Je souhaite également que cette édition nous permette de préparer celle de l'année prochaine que j'aimerais voir plus ouverte encore à une dimension européenne qui me semble, aujourd'hui plus que jamais, primordiale. Vous savez que la France a été investie de la responsabilité de conduire les actions relatives aux semaines de la science européenne du plan d'action " Science et Société " du 6ème PCRD. Je souhaite partager avec vous le sentiment que la construction de l'espace européen de la recherche, à travers notamment l'harmonisation des politiques nationales de promotion de la culture scientifique, constitue pour tous, et particulièrement pour les plus jeunes, une chance inouïe qu'il nous faut saisir avec audace. Je salue à cet égard les initiatives qui seront menées dès cette année en coopération avec les pays frontaliers, en particulier dans la région Rhône-Alpes.

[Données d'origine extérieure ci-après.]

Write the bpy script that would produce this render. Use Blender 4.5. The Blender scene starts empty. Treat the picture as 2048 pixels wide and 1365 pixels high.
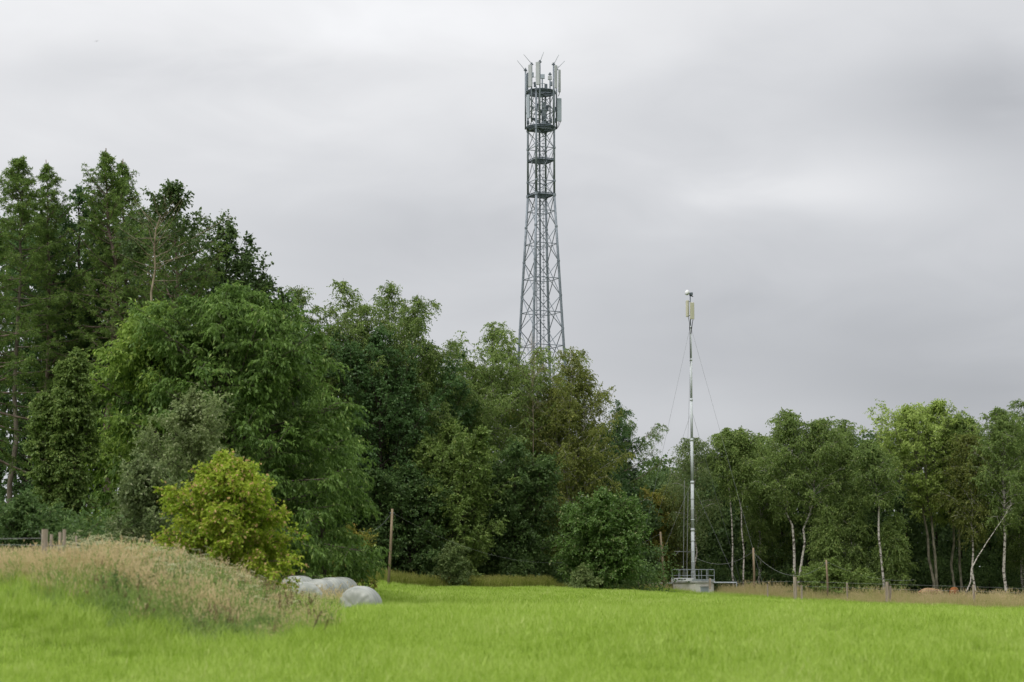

J'aimerais pour conclure et puisque cette Fête de la Science voit fleurir emblèmes et devises partager avec vous une devise qui me paraît particulièrement appropriée : il s'agit de l'appel lancé par Kant à l'époque des Lumières: " Ose savoir ! "
Madame la Présidente,
Monsieur le Président,
Monsieur le Maire,
Messieurs les députés,
Mesdames, Messieurs,
Voici les quelques réflexions que je souhaitais partager avec vous à l'occasion de cette visite. Je vous renouvelle mes félicitations pour le dynamisme qui est le vôtre et j'adresse à l'ensemble des acteurs tous mes voeux de succès pour la fête de la science en région Rhône-Alpes.
Je vous remercie de votre attention.